WORK TO COMPLETE - Print every line of the listing exactly, please.

[Scene script records]
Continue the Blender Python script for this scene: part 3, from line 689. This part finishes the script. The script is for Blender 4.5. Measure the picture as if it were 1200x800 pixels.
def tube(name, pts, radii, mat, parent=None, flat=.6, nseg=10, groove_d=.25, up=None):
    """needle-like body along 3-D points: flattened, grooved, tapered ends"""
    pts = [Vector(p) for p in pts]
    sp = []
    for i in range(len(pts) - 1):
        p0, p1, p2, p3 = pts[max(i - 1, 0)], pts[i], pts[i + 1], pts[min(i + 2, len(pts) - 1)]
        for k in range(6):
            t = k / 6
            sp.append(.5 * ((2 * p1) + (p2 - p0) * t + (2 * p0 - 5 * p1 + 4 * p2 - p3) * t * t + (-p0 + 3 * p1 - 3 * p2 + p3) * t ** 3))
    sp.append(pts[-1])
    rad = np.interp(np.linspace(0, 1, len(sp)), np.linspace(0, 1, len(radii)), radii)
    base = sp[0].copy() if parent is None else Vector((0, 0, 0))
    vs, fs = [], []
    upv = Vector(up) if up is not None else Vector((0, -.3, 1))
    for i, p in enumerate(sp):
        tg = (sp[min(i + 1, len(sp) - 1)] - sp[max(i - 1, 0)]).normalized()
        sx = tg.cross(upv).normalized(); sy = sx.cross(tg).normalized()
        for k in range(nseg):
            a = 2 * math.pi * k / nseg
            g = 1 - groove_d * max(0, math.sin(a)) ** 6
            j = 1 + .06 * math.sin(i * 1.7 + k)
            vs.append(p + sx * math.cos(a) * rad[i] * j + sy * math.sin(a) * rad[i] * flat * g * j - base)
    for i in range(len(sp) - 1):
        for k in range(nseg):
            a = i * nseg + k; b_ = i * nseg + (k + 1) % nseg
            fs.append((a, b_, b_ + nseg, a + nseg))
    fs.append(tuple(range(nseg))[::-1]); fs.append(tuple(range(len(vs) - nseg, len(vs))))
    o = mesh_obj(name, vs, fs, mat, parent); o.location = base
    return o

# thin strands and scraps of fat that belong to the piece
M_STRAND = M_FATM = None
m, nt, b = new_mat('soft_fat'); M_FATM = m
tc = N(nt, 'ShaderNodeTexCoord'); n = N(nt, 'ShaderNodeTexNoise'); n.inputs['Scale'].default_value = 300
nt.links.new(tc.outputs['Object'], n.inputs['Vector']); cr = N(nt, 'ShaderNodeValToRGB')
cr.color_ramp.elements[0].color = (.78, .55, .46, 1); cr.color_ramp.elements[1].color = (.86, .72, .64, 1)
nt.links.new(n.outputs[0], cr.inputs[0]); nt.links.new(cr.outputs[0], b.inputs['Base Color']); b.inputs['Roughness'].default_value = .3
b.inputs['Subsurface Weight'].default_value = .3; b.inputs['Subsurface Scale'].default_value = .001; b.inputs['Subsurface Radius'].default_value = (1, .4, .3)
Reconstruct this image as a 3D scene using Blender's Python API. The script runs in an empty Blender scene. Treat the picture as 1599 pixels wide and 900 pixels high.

EXPECTED ANSWER -
Continue the Blender Python script for this scene: part 3, from line 689. This part finishes the script. The script is for Blender 4.5. Measure the picture as if it were 1200x800 pixels.
def tube(name, pts, radii, mat, parent=None, flat=.6, nseg=10, groove_d=.25, up=None):
    """needle-like body along 3-D points: flattened, grooved, tapered ends"""
    pts = [Vector(p) for p in pts]
    sp = []
    for i in range(len(pts) - 1):
        p0, p1, p2, p3 = pts[max(i - 1, 0)], pts[i], pts[i + 1], pts[min(i + 2, len(pts) - 1)]
        for k in range(6):
            t = k / 6
            sp.append(.5 * ((2 * p1) + (p2 - p0) * t + (2 * p0 - 5 * p1 + 4 * p2 - p3) * t * t + (-p0 + 3 * p1 - 3 * p2 + p3) * t ** 3))
    sp.append(pts[-1])
    rad = np.interp(np.linspace(0, 1, len(sp)), np.linspace(0, 1, len(radii)), radii)
    base = sp[0].copy() if parent is None else Vector((0, 0, 0))
    vs, fs = [], []
    upv = Vector(up) if up is not None else Vector((0, -.3, 1))
    for i, p in enumerate(sp):
        tg = (sp[min(i + 1, len(sp) - 1)] - sp[max(i - 1, 0)]).normalized()
        sx = tg.cross(upv).normalized(); sy = sx.cross(tg).normalized()
        for k in range(nseg):
            a = 2 * math.pi * k / nseg
            g = 1 - groove_d * max(0, math.sin(a)) ** 6
            j = 1 + .06 * math.sin(i * 1.7 + k)
            vs.append(p + sx * math.cos(a) * rad[i] * j + sy * math.sin(a) * rad[i] * flat * g * j - base)
    for i in range(len(sp) - 1):
        for k in range(nseg):
            a = i * nseg + k; b_ = i * nseg + (k + 1) % nseg
            fs.append((a, b_, b_ + nseg, a + nseg))
    fs.append(tuple(range(nseg))[::-1]); fs.append(tuple(range(len(vs) - nseg, len(vs))))
    o = mesh_obj(name, vs, fs, mat, parent); o.location = base
    return o

# thin strands and scraps of fat that belong to the piece
M_STRAND = M_FATM = None
m, nt, b = new_mat('soft_fat'); M_FATM = m
tc = N(nt, 'ShaderNodeTexCoord'); n = N(nt, 'ShaderNodeTexNoise'); n.inputs['Scale'].default_value = 300
nt.links.new(tc.outputs['Object'], n.inputs['Vector']); cr = N(nt, 'ShaderNodeValToRGB')
cr.color_ramp.elements[0].color = (.78, .55, .46, 1); cr.color_ramp.elements[1].color = (.86, .72, .64, 1)
nt.links.new(n.outputs[0], cr.inputs[0]); nt.links.new(cr.outputs[0], b.inputs['Base Color']); b.inputs['Roughness'].default_value = .3
b.inputs['Subsurface Weight'].default_value = .3; b.inputs['Subsurface Scale'].default_value = .001; b.inputs['Subsurface Radius'].default_value = (1, .4, .3)
Reconstruct this image as a 3D scene using Blender's Python API. The script runs in an empty Blender scene. Treat the picture as 1599 pixels wide and 900 pixels high.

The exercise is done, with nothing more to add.